Fransız takımları tekniktir. Kanatları her zaman çabuk oyunculardan oluşur. Yıldızlar topluluğu olmasalar bile takım savunması konusun da sonuna kadar oyun disiplinine bağlı kalmaya çalışırlar. Lille, son yıllarda kendini üst seviyeye çıkarma çabasında olan bir kulüp. Fenerbahçe, Mourinho ile hedefini zaten belirledi. Dünkü başlangıç ise bana çok şaşırtıcı geldi. Orta alan hiç çalışmıyordu. Mesela Krunic kaybolmuştu. İsmail ilk topları istenilen seviyede kullanamadı. Koskoca ilk devrede Dzeko’nun bir önemli atağı dışında forvet bölgesi sessiz film oynuyordu. Tadic yalnız ve etkisizdi. Yenilen golde Ferdi, Santos karşısında hiç etkili olamadı. Osterwolde’ye çarpan topun ağlara gitmesi sonrasında bile Fenerbahçe oyun enerjisini yükseltemedi. Saint-Maximin daha alışma sürecinde herhalde. Top ayağına gelince iş yapmaya çalışıyor. Savunma yardımı konusunda kendisi için biraz tereddütlerim var.

İkinci yarının hemen başında girdiği gol pozisyonlarında Egoist davranmayıp pas opsiyonlarını düşünse iki gol bulabilirdi Fenerbahçe. İkinci devrenin büyük bölümü Lille takımının yarı sahasında oynandı. Oyun olarak üstün gözüküyordu Fenerbahçe. Lille bu baskıya rağmen yakaladığı iki çabuk atakta farkı açabilirdi. Takım savunması tam oturmamış bir Fenerbahçe izledik. İrfan Can ve Oğuz değişiklikleri daha erken olabilirdi.

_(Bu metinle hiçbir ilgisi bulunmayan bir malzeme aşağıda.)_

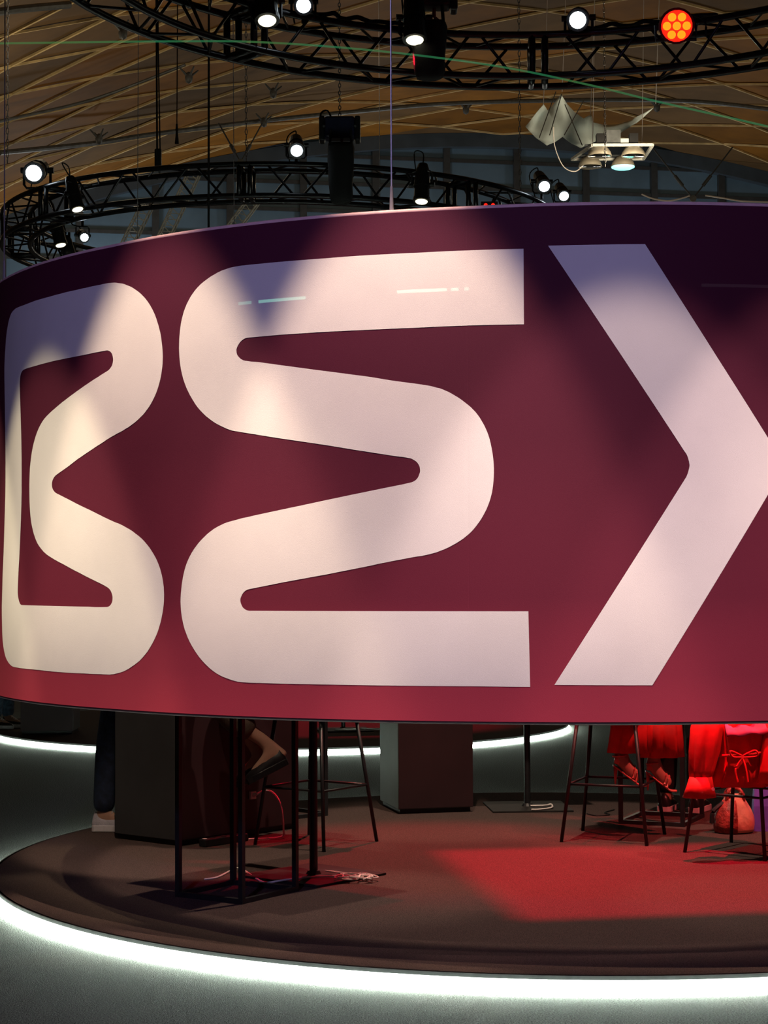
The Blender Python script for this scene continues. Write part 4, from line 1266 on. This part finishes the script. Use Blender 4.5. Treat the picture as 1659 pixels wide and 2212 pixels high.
coat = thing('coat', 'bright red belted coat with empty hanging sleeves, draped over the stool at the right', 'coat', (2.0, 10.1, 0))
pleated([(-.06, .0, .93, .11, .08), (-.07, -.05, .85, .12, .06), (-.075, -.06, .74, .125, .05), (-.078, -.06, .62, .11, .045), (-.075, -.06, .55, .135, .05), (-.075, -.06, .465, .155, .055)], 9, .15, 56, .6, 'coat_body', M['red_cloth'], coat, (True, False))
pleated([(-.26, -.08, .88, .07, .06), (-.27, -.10, .78, .085, .06), (-.285, -.11, .66, .078, .055), (-.30, -.11, .56, .062, .045), (-.305, -.11, .515, .052, .04)], 6, .15, 40, .2, 'sleeve', M['red_cloth'], coat, (True, False))
pleated([(-.305, -.11, .525, .060, .046), (-.31, -.11, .47, .072, .055), (-.315, -.115, .415, .088, .062)], 4, .04, 40, .4, 'cuff', M['red_cloth'], coat)
MB().cone((-.25, -.168, .465), (-.25, -.176, .465), .009, .009, 12).build('button', M['sole'], coat)
pleated([(.13, -.08, .90, .075, .06), (.13, -.10, .78, .09, .06), (.12, -.11, .66, .10, .06), (.115, -.115, .56, .10, .06), (.12, -.115, .49, .108, .065)], 7, .15, 44, 1.1, 'sleeve', M['red_cloth'], coat, (True, False))
MB().sweep(smooth_path([(-.20, -.10, .635), (-.14, -.125, .64), (-.08, -.13, .635), (.0, -.125, .65), (.06, -.10, .66)], 5), .008, 6).build('belt', M['red_cloth'], coat)
for s, x1, z1 in ((0, -.15, .665), (1, -.02, .668)):
    MB().sweep(smooth_path([(-.085, -.135, .637), (x1, -.15, z1), (x1 + .01, -.15, z1 - .03), (-.085, -.137, .63)], 5), .006, 6).build('bow_loop', M['red_cloth'], coat)
for x1 in (-.125, -.07):
    MB().sweep(smooth_path([(-.085, -.137, .63), (x1, -.148, .57), (x1 + .01, -.15, .50)], 5), .006, 6).build('belt_end', M['red_cloth'], coat)
scarf = thing('scarf', 'pink and violet patterned scarf lying on the red-hung stool', 'scarf', (1.97, 10.0, 0))
rows = []
for i in range(12):
    u = i / 11
    rows.append([(-.14 + .24 * u, -.05 + .10 * v / 5.0, .80 + .055 * (1 - v / 5.0) * (-1) + .05 * (v / 5.0) + .02 * u + .006 * math.sin(u * 14 + v)) for v in range(6)])
b = MB()
b.add([p_ for r_ in rows for p_ in r_], [(i * 6 + k, i * 6 + k + 1, (i + 1) * 6 + k + 1, (i + 1) * 6 + k) for i in range(11) for k in range(5)])
o = b.build('cloth', M['pink_cloth'], scarf, True)
md = o.modifiers.new('thickness', 'SOLIDIFY')
md.thickness = .008

# ------------------------------------------------------------------ people


def skin_obj(name, nodes, edges, root, m, parent, sub=2):
    bm = bmesh.new()
    ly = bm.verts.layers.skin.verify()
    vm = {}
    for k, (p_, r_) in nodes.items():
        v = bm.verts.new(p_)
        rr = r_ if isinstance(r_, tuple) else (r_, r_)
        v[ly].radius = rr
        v[ly].use_root = (k == root)
        vm[k] = v
    for a, b in edges:
        bm.edges.new((vm[a], vm[b]))
    me = bpy.data.meshes.new(name)
    bm.to_mesh(me)
    bm.free()
    me.materials.append(m)
    o = link(name, me, parent)
    md = o.modifiers.new('skin', 'SKIN')
    md.use_smooth_shade = True
    ms = o.modifiers.new('subdivision', 'SUBSURF')
    ms.levels = sub
    ms.render_levels = sub
    return o


def L3(a, b, k):
    return tuple(Vector(a).lerp(Vector(b), k))


def person(label, base, J, trousers, top_m, shoe=None, group='people', legwear_to=.97, flare=1.0, heading=0.0):
    """J: joints in metres from the base point; x is the way the person faces, y to the left, z up"""
    t = thing('person', label, 'person', base, heading, group)
    N, E = {}, []

    def chain(keys):
        for a, b in zip(keys, keys[1:]):
            E.append((a, b))
    N['pelvis'] = (J['pelvis'], (.12, .14))
    N['waist'] = (L3(J['pelvis'], J['chest'], .45), (.11, .12))
    N['chest'] = (J['chest'], (.12, .15))
    N['neck'] = (J['neck'], .055)
    h = Vector(J['head'])
    N['jaw'] = (tuple(h + Vector((.02, 0, -.06))), .07)
    N['skull'] = (tuple(h + Vector((0, 0, .06))), .085)
    N['crown'] = (tuple(h + Vector((-.01, 0, .12))), .055)
    chain(['pelvis', 'waist', 'chest', 'neck', 'jaw', 'skull', 'crown'])
    for s in 'lr':
        N['sh' + s], N['el' + s], N['wr' + s] = (J['sh' + s], .055), (J['el' + s], .042), (J['wr' + s], .028)
        N['ua' + s] = (L3(J['sh' + s], J['el' + s], .4), .050)
        N['hip' + s] = (J['hip' + s], .092)
        N['th' + s] = (L3(J['hip' + s], J['kn' + s], .45), .080)
        N['kn' + s] = (J['kn' + s], .056)
        N['ca' + s] = (L3(J['kn' + s], J['an' + s], .35), .056)
        N['sn' + s] = (L3(J['kn' + s], J['an' + s], .75), .038)
        N['an' + s] = (J['an' + s], .036)
        N['ba' + s] = (L3(J['an' + s], J['toe' + s], .65), (.032, .040))
        N['toe' + s] = (J['toe' + s], (.018, .034))
        N['he' + s] = (J['heel' + s], .028)
        chain(['chest', 'sh' + s, 'ua' + s, 'el' + s, 'wr' + s])
        chain(['pelvis', 'hip' + s, 'th' + s, 'kn' + s, 'ca' + s, 'sn' + s, 'an' + s, 'ba' + s, 'toe' + s])
        chain(['an' + s, 'he' + s])
        w, e = Vector(J['wr' + s]), Vector(J['el' + s])
        d = (w - e).normalized()
        side = d.cross(Vector((0, 0, 1)))
        side = side.normalized() if side.length > .1 else Vector((1, 0, 0))
        pal = w + d * .06
        N['pal' + s] = (tuple(pal), (.018, .036))
        chain(['wr' + s, 'pal' + s])
        for q, ln in ((-1.5, .055), (-.5, .07), (.5, .075), (1.5, .068)):
            b0 = pal + side * (q * .018) + d * .03
            b1 = b0 + d * ln * .6 + Vector((0, 0, -.008))
            b2 = b1 + d * ln * .5 + Vector((0, 0, -.025))
            ks = ['f%s%s%d' % (s, q, i) for i in range(3)]
            for kk, pp, rr in zip(ks, (b0, b1, b2), (.010, .009, .007)):
                N[kk] = (tuple(pp), rr)
            chain(['pal' + s] + ks)
        sg = 1 if s == 'l' else -1
        tb = w + d * .03 - side * (sg * .035)
        N['tb0' + s], N['tb1' + s] = (tuple(tb), .011), (tuple(tb + d * .045 - side * (sg * .012)), .009)
        chain(['wr' + s, 'tb0' + s, 'tb1' + s])
    skin_obj('body', N, E, 'pelvis', M['skin'], t)
    # hair cap, nose, eyes
    secs = []
    for a, r_ in ((.0, .098), (.3, .100), (.7, .092), (1.1, .06), (1.45, .02)):
        secs.append([(h.x - .018 + r_ * 1.05 * math.cos(b), h.y + r_ * .92 * math.sin(b), h.z + .07 + .105 * math.sin(a)) for b in [2 * PI * i / 16 for i in range(16)]])
    MB().rings(secs).build('hair', M['hair'], t, True)
    for sg in (-1, 1):
        MB().lathe([(0, -.011), (.011, 0), (0, .011)], 10, (h.x + .088, h.y + sg * .032, h.z + .03)).build('eye', M['eye'], t, True)
        MB().lathe([(0, -.03), (.014, -.01), (.016, .02), (0, .032)], 8, (h.x - .005, h.y + sg * .088, h.z + .01)).build('ear', M['skin'], t, True)
    MB().rings([[(h.x + .085, h.y - .008, h.z + .03), (h.x + .085, h.y + .008, h.z + .03), (h.x + .092, h.y, h.z + .035)],
                [(h.x + .088, h.y - .016, h.z - .012), (h.x + .088, h.y + .016, h.z - .012), (h.x + .115, h.y, h.z - .006)]]).build('nose', M['skin'], t, True)
    MB().box((h.x + .085, h.y, h.z - .045), (.012, .045, .012)).build('mouth', M['heel_pink'], t)
    # clothes
    if trousers:
        N, E = {}, []
        N['pelvis'] = (J['pelvis'], (.165, .18))
        N['waist'] = (L3(J['pelvis'], J['chest'], .25), (.125, .14))
        chain(['pelvis', 'waist'])
        for s in 'lr':
            N['hip' + s] = (J['hip' + s], .118)
            N['th' + s] = (L3(J['hip' + s], J['kn' + s], .5), .096 * (flare + 1) / 2)
            N['kn' + s] = (J['kn' + s], .082 * flare)
            N['ca' + s] = (L3(J['kn' + s], J['an' + s], .45), .076 * flare)
            chain(['pelvis', 'hip' + s, 'th' + s, 'kn' + s, 'ca' + s])
            if legwear_to:
                N['an' + s] = (L3(J['kn' + s], J['an' + s], legwear_to), .068 * flare)
                chain(['ca' + s, 'an' + s])
        skin_obj('trousers', N, E, 'pelvis', trousers, t)
    N, E = {}, []
    N['waist'] = (L3(J['pelvis'], J['chest'], .2), (.135, .15))
    N['chest'] = (J['chest'], (.14, .17))
    N['coll'] = (L3(J['chest'], J['neck'], .7), .075)
    chain(['waist', 'chest', 'coll'])
    for s in 'lr':
        N['sh' + s] = (J['sh' + s], .07)
        N['el' + s] = (J['el' + s], .056)
        N['wr' + s] = (L3(J['el' + s], J['wr' + s], .9), .044)
        chain(['chest', 'sh' + s, 'el' + s, 'wr' + s])
    skin_obj('top', N, E, 'chest', top_m, t)
    return t


def shoe_mesh(parent, heel, toe, ankle, m_up, m_sole, w=.045, name='shoe', collar=.10):
    """a low shoe from heel to toe, opening round the ankle"""
    heel, toe, ankle = Vector(heel), Vector(toe), Vector(ankle)
    ax = (toe - heel)
    L = ax.length
    ax.normalize()
    up = (ankle - heel)
    up = (up - ax * up.dot(ax)).normalized()
    sd = ax.cross(up)
    prof = [(-.035, .55, .035), (-.02, .8, .07), (.03, .92, collar), (.25, .9, collar * .95), (.45, .95, .075), (.65, 1.08, .055), (.85, .95, .045), (.97, .6, .034), (1.02, .25, .02)]
    secs = []
    for u, ww, hh in prof:
        c = heel + ax * (u * L)
        secs.append([c + sd * (w * ww * math.cos(a)) + up * (max(0, math.sin(a)) * hh + (0 if math.sin(a) > 0 else .012 * math.sin(a))) for a in [2 * PI * i / 14 for i in range(14)]])
    o = MB().rings(secs).build(name, m_up, parent, True)
    secs = []
    for u, ww, hh in prof:
        c = heel + ax * (u * L * 1.01)
        secs.append([c + sd * (s1 * w * ww * 1.08) + up * s2 for s1, s2 in ((-1, -.022), (1, -.022), (1, .016), (-1, .016))])
    bevel(MB().rings(secs).build('sole', m_sole, o), .004)
    if m_up == m_sole:
        return o
    m = MB()
    for k in range(4):
        c = heel + ax * (L * (.36 + .08 * k)) + up * (.098 - .011 * k)
        m.sweep([c - sd * (w * .55), c + up * .008, c + sd * (w * .55)], .004, 6)
    m.build('laces', m_sole, o)
    return o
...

Tadic’in çok daha önce çıkması gerekiyordu.

İrfan Can serbest vuruşu mükemmel kullandı. Attığı gol çok klastı. Maç bitmek üzereyken Ferdi, çıkarken topu kaybedince yine çabuk geldiler ve golü attılar. Bu takıma karşı minimum hatayla oynamazsan elenirsin.